Auch Lea möchte unbedingt einen Freiwilligendienst in Osteuropa absolvieren. Sie wählt ein Kombinationsprojekt in Lublin aus, bei dem sie vier Tage die Woche in einer Behindertenwerkstatt arbeitet und einen Tag die Woche Holocaustüberlebende unterstützt. „Überraschenderweise habe ich die Gegenwart der NS- Geschichte viel deutlicher bei Miedzy Nami als bei Pani Ewa gespürt. Pani Ewa hat zwar hin und wieder etwas erzählt, aber es waren Dinge aus der Vergangenheit. [...] Bei Miedzy Nami hingegen gab es zum Beispiel eine Zeit, in der die Jungen aus der Tischlerei sehr häufig den Hitlergruß machten oder zu Befehl sagten und stramm standen, wenn ich sie zu etwas aufforderte. Die Initiative dazu ging von einem der Teilnehmer aus. Die anderen waren sich, glaube ich, gar nicht bewusst, was sie da taten,“ berichtet sie.
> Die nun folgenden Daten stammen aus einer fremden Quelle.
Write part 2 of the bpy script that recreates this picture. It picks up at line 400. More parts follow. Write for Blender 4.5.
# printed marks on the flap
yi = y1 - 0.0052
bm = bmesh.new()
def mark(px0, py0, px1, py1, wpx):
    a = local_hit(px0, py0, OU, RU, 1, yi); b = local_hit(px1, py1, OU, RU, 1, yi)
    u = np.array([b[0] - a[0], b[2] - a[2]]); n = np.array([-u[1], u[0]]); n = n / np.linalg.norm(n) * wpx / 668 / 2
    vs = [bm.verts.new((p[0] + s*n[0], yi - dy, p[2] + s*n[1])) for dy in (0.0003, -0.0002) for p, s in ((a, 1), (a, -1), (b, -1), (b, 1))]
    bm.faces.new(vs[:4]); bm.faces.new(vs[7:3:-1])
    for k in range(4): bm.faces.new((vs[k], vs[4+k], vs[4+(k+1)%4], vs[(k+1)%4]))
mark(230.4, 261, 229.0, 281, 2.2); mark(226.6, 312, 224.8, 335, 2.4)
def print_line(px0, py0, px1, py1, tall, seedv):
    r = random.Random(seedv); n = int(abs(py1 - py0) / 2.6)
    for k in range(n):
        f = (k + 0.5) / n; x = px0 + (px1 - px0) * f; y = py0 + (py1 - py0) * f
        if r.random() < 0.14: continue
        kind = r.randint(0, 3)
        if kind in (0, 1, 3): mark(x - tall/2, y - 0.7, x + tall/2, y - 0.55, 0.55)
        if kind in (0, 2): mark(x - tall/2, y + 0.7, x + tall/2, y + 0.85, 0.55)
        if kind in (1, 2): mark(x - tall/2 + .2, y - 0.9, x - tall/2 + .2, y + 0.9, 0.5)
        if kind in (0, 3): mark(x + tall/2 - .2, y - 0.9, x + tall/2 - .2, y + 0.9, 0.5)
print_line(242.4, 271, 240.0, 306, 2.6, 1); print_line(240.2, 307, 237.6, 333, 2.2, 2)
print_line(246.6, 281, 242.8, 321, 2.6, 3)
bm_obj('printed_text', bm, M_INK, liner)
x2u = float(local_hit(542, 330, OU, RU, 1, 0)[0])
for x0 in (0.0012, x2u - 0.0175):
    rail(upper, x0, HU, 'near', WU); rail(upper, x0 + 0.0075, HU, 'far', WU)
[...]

David Moock, der 2005/06 ein Jahr in Jerusalem verbracht hat und dort sowohl Betreuungsarbeit im Altenheim als auch Archivarbeit geleistet hat, beschreibt seine Erfahrungen so: „Das erste Mal alleine in einem fremden Land leben und mit einer anderen Kultur und Sprache konfrontiert sein, war eine sehr wichtige und prägende Erfahrung für mich. Die Arbeit im Altenheim erforderte viel soziales Feingefühl und das Leben in einer Konfliktregion war auch eine sehr ungewöhnliche Erfahrung für mich.“
Zum Internationalen Tag des Gedenkens an die Opfer des Nationalsozialismus am 27. Januar organisiert ASF Events in Berlin und Dresden.